▸ WRITTEN EXERCISE:
Repeat exactly the lines from the one containing "Continue the Blender" through the one containing "m.build('socket_slots', M['dark'], t)", both lines included, please, without any other lines.

▸ DATA ROWS:
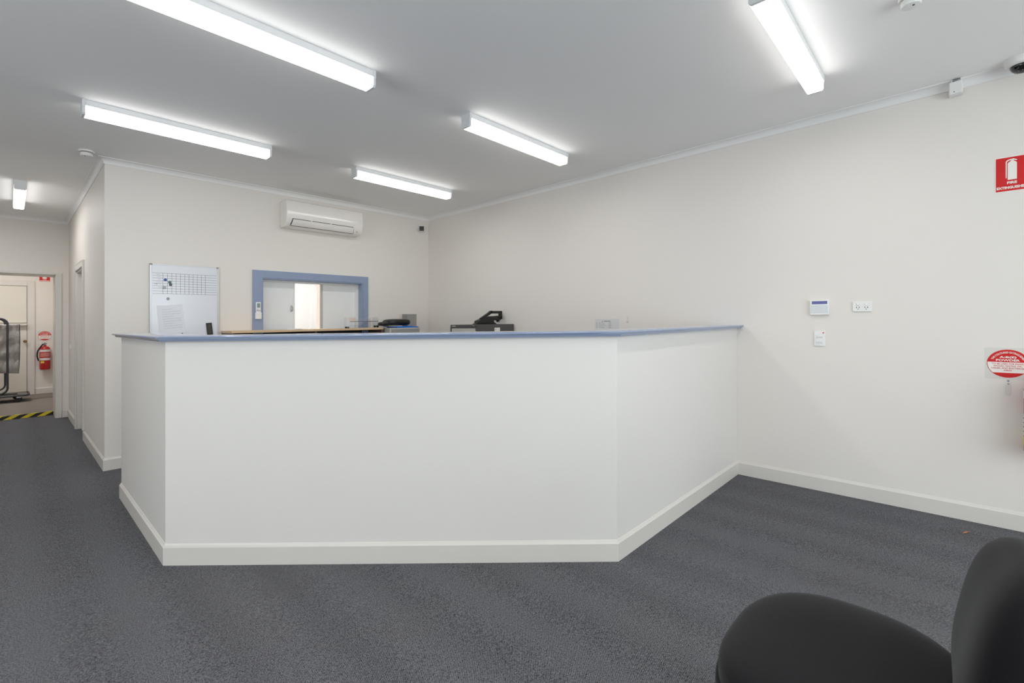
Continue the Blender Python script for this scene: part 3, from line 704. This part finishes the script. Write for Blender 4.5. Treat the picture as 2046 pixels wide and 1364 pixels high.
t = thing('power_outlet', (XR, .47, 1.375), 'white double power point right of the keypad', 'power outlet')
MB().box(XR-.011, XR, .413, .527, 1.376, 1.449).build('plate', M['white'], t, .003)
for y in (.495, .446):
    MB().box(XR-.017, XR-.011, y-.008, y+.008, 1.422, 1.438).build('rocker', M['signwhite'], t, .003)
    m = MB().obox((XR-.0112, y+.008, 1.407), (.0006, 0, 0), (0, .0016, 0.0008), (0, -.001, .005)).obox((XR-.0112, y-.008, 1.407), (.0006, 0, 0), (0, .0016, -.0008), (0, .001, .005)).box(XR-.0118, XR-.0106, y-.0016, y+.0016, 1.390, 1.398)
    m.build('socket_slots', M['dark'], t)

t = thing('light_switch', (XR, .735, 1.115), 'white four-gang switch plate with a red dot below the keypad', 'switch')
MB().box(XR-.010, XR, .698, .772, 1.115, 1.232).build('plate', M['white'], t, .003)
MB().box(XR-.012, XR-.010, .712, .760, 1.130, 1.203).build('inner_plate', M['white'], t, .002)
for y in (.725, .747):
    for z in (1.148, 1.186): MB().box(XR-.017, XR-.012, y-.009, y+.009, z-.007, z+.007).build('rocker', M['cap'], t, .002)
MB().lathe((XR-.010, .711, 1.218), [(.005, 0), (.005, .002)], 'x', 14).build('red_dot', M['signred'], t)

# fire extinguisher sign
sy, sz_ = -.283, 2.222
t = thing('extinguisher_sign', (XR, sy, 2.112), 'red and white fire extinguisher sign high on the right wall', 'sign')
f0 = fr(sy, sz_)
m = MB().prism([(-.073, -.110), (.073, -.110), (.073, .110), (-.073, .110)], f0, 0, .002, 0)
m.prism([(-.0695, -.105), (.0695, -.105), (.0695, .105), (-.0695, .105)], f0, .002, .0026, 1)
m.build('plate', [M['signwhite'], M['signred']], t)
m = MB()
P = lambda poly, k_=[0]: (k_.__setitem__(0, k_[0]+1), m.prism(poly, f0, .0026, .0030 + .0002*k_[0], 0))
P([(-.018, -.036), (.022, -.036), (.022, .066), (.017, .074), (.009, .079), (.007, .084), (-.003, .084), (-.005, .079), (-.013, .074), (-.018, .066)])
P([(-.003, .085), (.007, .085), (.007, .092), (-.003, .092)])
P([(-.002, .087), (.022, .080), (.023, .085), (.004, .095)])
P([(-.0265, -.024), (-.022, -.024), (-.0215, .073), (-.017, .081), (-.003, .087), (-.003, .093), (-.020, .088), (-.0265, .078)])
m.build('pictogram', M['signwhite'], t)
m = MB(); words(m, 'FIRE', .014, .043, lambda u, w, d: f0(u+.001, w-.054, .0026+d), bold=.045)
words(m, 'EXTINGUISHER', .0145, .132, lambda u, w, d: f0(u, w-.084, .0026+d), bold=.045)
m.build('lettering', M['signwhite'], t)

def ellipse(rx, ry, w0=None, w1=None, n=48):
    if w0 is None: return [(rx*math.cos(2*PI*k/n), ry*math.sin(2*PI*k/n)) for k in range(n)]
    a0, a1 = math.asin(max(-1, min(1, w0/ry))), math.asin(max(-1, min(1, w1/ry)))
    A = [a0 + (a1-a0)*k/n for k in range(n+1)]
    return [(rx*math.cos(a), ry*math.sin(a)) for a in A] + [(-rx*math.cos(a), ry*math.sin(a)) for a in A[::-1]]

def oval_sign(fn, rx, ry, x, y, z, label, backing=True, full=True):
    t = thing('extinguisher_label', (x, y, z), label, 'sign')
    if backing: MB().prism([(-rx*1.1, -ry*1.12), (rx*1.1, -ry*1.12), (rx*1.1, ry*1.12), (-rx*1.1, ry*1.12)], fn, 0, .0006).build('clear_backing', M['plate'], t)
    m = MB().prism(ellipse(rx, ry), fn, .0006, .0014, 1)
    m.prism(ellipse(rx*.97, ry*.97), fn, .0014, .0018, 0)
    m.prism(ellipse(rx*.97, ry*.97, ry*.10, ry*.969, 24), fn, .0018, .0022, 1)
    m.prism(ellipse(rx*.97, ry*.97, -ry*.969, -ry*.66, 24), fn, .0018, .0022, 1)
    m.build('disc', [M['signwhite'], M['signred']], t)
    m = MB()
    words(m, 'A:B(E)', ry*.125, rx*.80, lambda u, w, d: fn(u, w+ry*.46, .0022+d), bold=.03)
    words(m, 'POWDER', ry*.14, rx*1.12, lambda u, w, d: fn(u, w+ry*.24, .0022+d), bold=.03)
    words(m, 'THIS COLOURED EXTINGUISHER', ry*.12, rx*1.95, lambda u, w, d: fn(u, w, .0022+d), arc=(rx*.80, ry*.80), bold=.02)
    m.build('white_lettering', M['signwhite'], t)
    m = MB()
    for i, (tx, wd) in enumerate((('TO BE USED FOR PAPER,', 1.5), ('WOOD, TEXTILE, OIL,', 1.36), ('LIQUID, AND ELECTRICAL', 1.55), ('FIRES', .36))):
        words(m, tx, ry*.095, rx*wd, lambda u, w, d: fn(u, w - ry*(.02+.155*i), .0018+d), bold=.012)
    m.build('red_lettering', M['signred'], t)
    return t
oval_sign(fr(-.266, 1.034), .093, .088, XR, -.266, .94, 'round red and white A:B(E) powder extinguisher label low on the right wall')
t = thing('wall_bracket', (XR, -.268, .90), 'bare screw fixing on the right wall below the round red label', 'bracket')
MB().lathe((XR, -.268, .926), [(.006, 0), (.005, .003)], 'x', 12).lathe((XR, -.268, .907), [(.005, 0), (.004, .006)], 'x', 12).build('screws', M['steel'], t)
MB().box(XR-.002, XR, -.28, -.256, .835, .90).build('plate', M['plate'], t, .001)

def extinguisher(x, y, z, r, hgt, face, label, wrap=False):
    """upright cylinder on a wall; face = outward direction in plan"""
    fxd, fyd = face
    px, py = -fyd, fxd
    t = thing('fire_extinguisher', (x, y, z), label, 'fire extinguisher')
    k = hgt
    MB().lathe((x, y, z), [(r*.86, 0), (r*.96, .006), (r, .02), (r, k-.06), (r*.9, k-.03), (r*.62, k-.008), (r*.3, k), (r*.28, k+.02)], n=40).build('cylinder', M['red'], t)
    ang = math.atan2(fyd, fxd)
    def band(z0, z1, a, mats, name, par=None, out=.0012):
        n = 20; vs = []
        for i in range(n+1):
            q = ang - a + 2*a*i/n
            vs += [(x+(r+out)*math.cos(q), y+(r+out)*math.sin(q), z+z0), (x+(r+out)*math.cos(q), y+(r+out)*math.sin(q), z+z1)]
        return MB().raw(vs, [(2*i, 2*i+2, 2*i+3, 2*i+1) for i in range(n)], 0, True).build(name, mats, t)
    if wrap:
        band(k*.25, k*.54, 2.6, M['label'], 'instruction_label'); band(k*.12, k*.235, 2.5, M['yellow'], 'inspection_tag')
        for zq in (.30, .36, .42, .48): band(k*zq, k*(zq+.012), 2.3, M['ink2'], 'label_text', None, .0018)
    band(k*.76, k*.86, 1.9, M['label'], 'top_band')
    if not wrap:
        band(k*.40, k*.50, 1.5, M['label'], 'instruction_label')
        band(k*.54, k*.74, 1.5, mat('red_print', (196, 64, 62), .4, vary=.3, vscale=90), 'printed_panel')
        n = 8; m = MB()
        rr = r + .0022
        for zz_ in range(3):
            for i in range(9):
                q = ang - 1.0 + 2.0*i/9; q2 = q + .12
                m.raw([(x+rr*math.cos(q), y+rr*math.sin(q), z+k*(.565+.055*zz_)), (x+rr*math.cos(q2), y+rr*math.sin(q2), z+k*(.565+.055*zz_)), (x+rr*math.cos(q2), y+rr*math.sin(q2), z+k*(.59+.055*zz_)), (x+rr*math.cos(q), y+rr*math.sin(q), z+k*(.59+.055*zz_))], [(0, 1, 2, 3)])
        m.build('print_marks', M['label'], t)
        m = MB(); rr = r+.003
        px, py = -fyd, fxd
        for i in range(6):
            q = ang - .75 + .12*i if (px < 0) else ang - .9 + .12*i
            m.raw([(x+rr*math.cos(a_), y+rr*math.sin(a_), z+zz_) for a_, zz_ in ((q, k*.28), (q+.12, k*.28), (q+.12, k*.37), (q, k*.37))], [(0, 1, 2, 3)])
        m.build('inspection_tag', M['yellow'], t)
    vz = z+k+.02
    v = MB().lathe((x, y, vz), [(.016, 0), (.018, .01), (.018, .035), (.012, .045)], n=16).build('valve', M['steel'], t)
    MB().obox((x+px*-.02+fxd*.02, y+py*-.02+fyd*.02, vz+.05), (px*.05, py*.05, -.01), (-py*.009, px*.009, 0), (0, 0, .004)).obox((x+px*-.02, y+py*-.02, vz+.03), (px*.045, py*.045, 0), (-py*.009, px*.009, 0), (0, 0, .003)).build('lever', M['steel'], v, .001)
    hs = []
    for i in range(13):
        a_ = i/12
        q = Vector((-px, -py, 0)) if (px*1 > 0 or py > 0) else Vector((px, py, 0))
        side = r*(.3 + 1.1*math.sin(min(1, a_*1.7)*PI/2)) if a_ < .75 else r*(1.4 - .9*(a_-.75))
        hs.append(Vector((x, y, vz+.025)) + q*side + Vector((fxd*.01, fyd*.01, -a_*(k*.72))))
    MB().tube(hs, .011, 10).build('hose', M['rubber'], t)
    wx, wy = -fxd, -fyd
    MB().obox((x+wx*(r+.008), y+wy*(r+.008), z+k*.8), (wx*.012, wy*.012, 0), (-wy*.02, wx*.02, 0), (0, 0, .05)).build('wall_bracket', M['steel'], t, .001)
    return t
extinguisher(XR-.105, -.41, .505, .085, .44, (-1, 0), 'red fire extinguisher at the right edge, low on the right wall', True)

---

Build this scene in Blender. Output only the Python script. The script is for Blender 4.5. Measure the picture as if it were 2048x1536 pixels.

▸ CORRECT ANSWER:
Continue the Blender Python script for this scene: part 3, from line 704. This part finishes the script. Write for Blender 4.5. Treat the picture as 2046 pixels wide and 1364 pixels high.
t = thing('power_outlet', (XR, .47, 1.375), 'white double power point right of the keypad', 'power outlet')
MB().box(XR-.011, XR, .413, .527, 1.376, 1.449).build('plate', M['white'], t, .003)
for y in (.495, .446):
    MB().box(XR-.017, XR-.011, y-.008, y+.008, 1.422, 1.438).build('rocker', M['signwhite'], t, .003)
    m = MB().obox((XR-.0112, y+.008, 1.407), (.0006, 0, 0), (0, .0016, 0.0008), (0, -.001, .005)).obox((XR-.0112, y-.008, 1.407), (.0006, 0, 0), (0, .0016, -.0008), (0, .001, .005)).box(XR-.0118, XR-.0106, y-.0016, y+.0016, 1.390, 1.398)
    m.build('socket_slots', M['dark'], t)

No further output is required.